Unser Klubobmann Peter Kostelka hat bereits darauf hingewiesen, dass es natürlich eine Reihe von anderen offenen Geschäftsordnungsfragen gibt, die diskutiert werden sollen, doch diese sollen die Verwirklichung des von uns angestrebten Minderheitsrecht zeitlich nicht verzögern.

Lassen Sie mich abschließend noch sagen: Der Prozess der Parlamentarisierung – und das Parlament hat an Bedeutung gewonnen! – und Demokratisierung kann nie als abgeschlossen betrachtet werden und muss daher unter neuen politischen Gegebenheiten in der XXI. Gesetzgebungsperiode fortgesetzt werden. In diesem Sinne, meine sehr verehrten Damen und Herren, geben wir den Untersuchungsausschüssen eine Chance! (Beifall bei der SPÖ.)

20.31

Präsident Dr. Andreas Khol: Zu Wort gelangt Frau Abgeordnete Maria Theresia Fekter. Freiwillige Redezeitbeschränkung: 8 Minuten. – Bitte.

20.31

Abgeordnete Mag. Dr. Maria Theresia Fekter (ÖVP): Sehr geehrter Herr Präsident! Hohes Haus! Einmal gleich vorweg möchte ich klarstellen, dass die ÖVP natürlich Kontrollrechte akzeptiert und auch akzeptiert, dass es zum Parlamentarismus gehört, dass es Minderheitsrechte gibt.

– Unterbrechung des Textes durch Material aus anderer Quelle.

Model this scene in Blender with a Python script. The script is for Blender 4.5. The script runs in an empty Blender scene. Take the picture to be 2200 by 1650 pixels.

Bei den Untersuchungsausschüssen sind wir aber betreffend die Kombination von Kontrollrecht und Minderheitsrecht skeptisch, und das wahrscheinlich – wie noch zu Tage treten wird – als einzige Fraktion.

1997 haben wir die Verfahrensordnung zu den Untersuchungsausschüssen kreiert, und damals haben wir im Detail argumentiert, warum wir dieses Instrument der demokratischen Mehrheit in diesem Haus vorbehalten wollen. (Zwischenruf des Abg. Mag. Firlinger. )

Herr Kollege Kostelka! Es ist nicht ganz richtig, wenn man von zwei Schulen spricht, richtiger wäre gewesen, wenn Sie gesagt hätten, dass es diesbezüglich eine eindeutig herrschende Lehre in Europa gibt, die sich nämlich für die demokratische Mehrheit ausspricht. In 13 von 15 EU-Staaten ist das ein Instrument der demokratischen Mehrheit. Nur in Deutschland ist das ein Minderheitsrecht, und seinerzeit in Ihrer Rede zur Verfahrensordnung, Herr Kollege Kostelka, haben Sie ganz detailliert angeführt, dass das deutsche Beispiel in diesem Zusammenhang zum Vergleich nicht angeführt werden könne, weil Deutschland beispielsweise keinen Rechnungshof in unserem Sinne kennt und daher auch kein parlamentarisches Kontrollinstrument, wie wir beispielsweise den Rechnungshof, hat.